Dari apa yang tertuang di dalam dokumen, visi-misi dan program pasangan Ganjar-Mahfud di isu energi dapat dikatakan sangat ringkas dan juga praktis. Dalam pengertian, tampak seperti hanya fokus pada satu isu utama, yaitu transisi energi yang berkaitan dengan pengurangan emisi gas rumah kaca, dan hanya memuat butir-butir nama program di dalamnya dengan sedikit elaborasi tentangnya. Namun, di dalam keringkasan itu, sejatinya visi-misinya sangat tidak sederhana untuk diwujudkan karena berbicara tentang energi-ekonomi hijau.
Tawaran Gagasan-Pendekatan
Merangkum telaah singkat di atas, gagasan-pendekatan terhadap isu (sektor) energi yang ditawarkan oleh ketiga pasangan capres-cawapres, Anies-Muhaimin, Prabowo-Gibran, Ganjar-Mahfud, secara berurutan dalam pandangan sederhana saya kurang lebihnya dalam satu-dua kata adalah ketahanan energi-teknokratis, swasembada energi-idealistis, dan transisi energi-praktis. Benang merah dan irisan di antara tawaran gagasan dari ketiganya yang paling menonjol adalah tentang pendayagunaan dan pemanfaatan sumber energi baru dan terbarukan (EBT). Irisan lainnya adalah bahwa ketiganya sejatinya sama-sama nasionalis dalam pengertian selalu mengedepankan kepentingan nasional di dalam gagasan yang ditawarkannya. Pendekatannya saja mungkin yang sedikit bisa berbeda. Teknokratis akan cenderung mengedepankan kaidah keilmuan tekno-ekonomi yang sesuai dengan kebutuhan dan rasionalitasnya. Idealistis mungkin akan cenderung menggunakan pendekatan ideologi ekonomi “nasionalistik” dengan sedikit-banyak melibatkan unsur populis. Sedangkan praktis mungkin akan lebih mengarah kepada fokus pada satu-dua isu prioritas yang dipandang memenuhi penyelenggaraan pemerintahan baik di aspek substantif maupun politis.

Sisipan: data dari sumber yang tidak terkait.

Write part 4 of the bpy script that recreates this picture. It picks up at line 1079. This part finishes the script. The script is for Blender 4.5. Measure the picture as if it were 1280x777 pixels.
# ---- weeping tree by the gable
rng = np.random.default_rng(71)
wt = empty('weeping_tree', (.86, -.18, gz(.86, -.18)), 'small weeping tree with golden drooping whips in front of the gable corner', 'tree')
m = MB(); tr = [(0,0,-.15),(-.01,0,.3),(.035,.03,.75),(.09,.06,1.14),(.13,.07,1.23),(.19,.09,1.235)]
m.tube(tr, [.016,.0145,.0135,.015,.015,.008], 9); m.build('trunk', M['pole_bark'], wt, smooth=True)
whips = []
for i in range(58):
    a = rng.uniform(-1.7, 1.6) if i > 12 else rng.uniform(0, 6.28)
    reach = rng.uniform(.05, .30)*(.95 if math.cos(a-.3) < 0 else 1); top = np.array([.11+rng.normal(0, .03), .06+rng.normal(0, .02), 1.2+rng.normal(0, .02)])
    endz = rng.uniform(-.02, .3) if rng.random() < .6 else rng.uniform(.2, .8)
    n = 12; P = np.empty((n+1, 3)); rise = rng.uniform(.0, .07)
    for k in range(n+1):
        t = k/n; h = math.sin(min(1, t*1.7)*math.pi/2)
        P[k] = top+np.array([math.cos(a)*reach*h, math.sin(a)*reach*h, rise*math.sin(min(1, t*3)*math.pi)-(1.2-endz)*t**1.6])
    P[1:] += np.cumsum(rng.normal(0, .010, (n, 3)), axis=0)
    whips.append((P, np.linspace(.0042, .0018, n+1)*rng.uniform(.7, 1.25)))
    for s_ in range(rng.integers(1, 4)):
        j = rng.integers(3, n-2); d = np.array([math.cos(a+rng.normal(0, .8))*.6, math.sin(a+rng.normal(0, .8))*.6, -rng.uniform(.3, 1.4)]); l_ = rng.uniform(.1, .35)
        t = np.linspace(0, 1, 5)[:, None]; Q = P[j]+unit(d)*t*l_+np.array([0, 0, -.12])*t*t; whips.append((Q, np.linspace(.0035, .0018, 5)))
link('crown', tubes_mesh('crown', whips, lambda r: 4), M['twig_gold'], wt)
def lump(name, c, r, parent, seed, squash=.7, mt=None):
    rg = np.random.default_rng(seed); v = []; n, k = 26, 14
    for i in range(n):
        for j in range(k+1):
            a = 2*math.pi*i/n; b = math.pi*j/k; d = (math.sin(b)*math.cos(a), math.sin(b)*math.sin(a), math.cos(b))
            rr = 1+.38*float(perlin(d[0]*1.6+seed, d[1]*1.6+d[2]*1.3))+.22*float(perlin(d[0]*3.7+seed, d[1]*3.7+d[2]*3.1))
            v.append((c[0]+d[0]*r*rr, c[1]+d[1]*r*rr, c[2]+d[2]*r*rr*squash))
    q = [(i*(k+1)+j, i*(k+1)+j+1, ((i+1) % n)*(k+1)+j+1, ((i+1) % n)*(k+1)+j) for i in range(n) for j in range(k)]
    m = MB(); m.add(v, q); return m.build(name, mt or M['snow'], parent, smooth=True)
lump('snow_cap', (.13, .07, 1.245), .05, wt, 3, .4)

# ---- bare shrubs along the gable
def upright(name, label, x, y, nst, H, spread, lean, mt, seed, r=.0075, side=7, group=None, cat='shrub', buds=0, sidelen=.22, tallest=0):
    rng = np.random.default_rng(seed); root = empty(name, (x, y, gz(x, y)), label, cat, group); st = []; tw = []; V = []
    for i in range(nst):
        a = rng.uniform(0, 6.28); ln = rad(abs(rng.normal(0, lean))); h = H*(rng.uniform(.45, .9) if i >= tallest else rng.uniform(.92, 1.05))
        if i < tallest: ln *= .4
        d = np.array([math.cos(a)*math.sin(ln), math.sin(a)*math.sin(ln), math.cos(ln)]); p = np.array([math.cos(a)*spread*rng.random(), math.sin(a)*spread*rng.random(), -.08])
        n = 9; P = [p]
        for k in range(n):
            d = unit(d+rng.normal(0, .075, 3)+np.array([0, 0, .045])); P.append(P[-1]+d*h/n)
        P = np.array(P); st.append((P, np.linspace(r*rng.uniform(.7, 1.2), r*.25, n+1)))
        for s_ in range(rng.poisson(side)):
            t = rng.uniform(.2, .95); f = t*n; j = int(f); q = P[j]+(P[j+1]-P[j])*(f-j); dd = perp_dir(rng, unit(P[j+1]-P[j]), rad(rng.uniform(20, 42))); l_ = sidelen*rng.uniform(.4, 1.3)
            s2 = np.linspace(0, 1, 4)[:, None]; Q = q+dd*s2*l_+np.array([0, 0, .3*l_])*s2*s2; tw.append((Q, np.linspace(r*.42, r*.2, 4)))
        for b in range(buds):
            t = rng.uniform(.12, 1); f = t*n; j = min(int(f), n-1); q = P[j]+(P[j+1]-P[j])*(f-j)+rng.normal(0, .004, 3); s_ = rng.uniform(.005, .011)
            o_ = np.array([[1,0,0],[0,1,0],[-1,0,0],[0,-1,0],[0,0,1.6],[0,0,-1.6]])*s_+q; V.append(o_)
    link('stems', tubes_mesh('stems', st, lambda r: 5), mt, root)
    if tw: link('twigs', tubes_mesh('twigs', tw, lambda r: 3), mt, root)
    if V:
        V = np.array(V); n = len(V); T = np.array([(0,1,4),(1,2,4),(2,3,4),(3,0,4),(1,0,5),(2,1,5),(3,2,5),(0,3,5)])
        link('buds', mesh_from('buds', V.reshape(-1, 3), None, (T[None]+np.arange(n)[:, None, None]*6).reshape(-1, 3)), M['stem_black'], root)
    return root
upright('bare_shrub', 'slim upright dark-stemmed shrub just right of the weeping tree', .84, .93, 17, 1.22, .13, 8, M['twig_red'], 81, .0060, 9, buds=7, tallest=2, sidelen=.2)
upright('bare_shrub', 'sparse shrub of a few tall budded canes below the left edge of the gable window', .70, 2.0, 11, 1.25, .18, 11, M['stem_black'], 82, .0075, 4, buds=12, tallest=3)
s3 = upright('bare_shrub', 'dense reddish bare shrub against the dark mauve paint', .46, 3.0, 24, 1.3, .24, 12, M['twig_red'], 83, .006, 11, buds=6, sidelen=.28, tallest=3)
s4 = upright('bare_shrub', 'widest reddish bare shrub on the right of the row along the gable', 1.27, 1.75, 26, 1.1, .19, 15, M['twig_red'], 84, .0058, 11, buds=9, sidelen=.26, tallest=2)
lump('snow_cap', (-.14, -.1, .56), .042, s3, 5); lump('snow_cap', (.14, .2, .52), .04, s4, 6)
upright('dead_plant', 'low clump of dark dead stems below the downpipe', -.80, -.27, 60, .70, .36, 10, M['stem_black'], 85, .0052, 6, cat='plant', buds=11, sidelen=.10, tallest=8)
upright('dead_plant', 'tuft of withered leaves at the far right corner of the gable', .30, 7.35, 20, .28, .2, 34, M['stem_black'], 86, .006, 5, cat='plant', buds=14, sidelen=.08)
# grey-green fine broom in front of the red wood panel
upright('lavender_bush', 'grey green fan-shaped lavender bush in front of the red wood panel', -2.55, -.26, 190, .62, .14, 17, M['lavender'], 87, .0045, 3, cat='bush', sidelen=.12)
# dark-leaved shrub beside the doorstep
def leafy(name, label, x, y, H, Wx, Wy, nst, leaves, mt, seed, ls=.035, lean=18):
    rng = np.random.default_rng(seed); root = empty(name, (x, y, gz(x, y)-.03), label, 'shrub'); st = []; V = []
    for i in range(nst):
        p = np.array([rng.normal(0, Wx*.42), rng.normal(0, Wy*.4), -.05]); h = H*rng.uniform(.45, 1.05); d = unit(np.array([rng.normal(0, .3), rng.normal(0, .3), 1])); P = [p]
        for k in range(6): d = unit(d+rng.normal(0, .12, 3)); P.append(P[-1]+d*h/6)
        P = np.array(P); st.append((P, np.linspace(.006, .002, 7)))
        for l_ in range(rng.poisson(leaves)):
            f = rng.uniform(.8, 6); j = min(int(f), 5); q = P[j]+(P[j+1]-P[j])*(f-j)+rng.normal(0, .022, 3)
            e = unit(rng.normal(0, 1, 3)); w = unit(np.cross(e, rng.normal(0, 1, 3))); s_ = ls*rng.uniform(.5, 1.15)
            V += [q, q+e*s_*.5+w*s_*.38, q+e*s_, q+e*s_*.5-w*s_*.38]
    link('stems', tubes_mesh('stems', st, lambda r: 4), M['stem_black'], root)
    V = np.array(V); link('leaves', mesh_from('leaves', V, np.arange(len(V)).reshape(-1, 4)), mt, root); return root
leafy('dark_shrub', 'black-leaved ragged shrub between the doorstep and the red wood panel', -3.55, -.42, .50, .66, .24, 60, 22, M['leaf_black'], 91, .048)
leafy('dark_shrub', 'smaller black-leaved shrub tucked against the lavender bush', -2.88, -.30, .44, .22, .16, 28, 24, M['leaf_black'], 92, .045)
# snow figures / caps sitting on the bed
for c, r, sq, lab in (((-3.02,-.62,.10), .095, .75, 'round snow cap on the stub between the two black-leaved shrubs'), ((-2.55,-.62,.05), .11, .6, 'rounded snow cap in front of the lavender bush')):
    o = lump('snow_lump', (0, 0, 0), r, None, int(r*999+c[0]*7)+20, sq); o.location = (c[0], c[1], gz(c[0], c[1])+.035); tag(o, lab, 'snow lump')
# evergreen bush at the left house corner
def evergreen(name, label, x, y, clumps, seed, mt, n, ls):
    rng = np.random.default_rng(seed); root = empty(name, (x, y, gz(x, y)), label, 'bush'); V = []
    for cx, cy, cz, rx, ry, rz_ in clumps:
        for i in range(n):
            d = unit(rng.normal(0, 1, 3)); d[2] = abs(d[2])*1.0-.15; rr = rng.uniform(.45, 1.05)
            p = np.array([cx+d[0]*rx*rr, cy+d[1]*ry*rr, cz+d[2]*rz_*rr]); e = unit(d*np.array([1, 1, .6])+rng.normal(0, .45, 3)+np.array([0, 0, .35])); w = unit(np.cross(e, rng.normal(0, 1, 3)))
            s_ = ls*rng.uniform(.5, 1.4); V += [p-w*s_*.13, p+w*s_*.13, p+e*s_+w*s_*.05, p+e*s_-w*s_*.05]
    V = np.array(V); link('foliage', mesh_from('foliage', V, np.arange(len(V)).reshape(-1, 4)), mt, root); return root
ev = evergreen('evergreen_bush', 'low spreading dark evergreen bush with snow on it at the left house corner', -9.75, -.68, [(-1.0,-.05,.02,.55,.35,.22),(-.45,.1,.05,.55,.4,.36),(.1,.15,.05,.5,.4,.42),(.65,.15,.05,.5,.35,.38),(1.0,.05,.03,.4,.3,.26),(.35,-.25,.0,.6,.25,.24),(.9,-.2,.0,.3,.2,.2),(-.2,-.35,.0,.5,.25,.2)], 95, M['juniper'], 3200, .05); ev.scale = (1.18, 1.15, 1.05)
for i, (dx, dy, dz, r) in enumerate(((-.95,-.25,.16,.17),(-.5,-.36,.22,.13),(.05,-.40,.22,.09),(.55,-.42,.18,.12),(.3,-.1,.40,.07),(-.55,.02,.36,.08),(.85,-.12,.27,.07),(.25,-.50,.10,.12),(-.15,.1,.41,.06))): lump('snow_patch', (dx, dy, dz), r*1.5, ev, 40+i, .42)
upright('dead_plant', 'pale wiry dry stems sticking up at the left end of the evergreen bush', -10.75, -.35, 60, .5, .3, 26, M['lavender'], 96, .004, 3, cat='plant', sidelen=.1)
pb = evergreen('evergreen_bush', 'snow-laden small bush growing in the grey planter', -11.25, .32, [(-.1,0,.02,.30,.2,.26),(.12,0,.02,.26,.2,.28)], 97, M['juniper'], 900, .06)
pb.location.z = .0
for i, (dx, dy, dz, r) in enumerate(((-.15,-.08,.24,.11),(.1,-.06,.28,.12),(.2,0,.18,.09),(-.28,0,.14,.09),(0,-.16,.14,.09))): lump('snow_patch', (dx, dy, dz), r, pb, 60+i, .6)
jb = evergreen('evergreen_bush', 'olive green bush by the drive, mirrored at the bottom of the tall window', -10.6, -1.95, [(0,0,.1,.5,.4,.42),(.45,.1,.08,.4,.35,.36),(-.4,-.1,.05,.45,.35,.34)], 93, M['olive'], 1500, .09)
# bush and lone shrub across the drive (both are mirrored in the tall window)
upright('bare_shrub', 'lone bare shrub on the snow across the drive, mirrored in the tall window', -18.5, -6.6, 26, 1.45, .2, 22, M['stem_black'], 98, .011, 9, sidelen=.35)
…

Menelaah hanya dari apa yang sejauh ini tercantum dalam dokumen visi-misi ketiga pasangan capres-cawapres tentu tidak cukup. Seringkali, nantinya akan lebih banyak hal yang tidak tertuang secara eksplisit di dalam dokumen tersebut yang justru kemudian menjadi agenda yang dijalankan. Namun, dengan merujuk pada apa yang dituliskan sebagai visi-misi tersebut, setidaknya kita sebagai rakyat bisa memperoleh gambaran awal tentang gagasan dan pendekatan yang ditawarkan.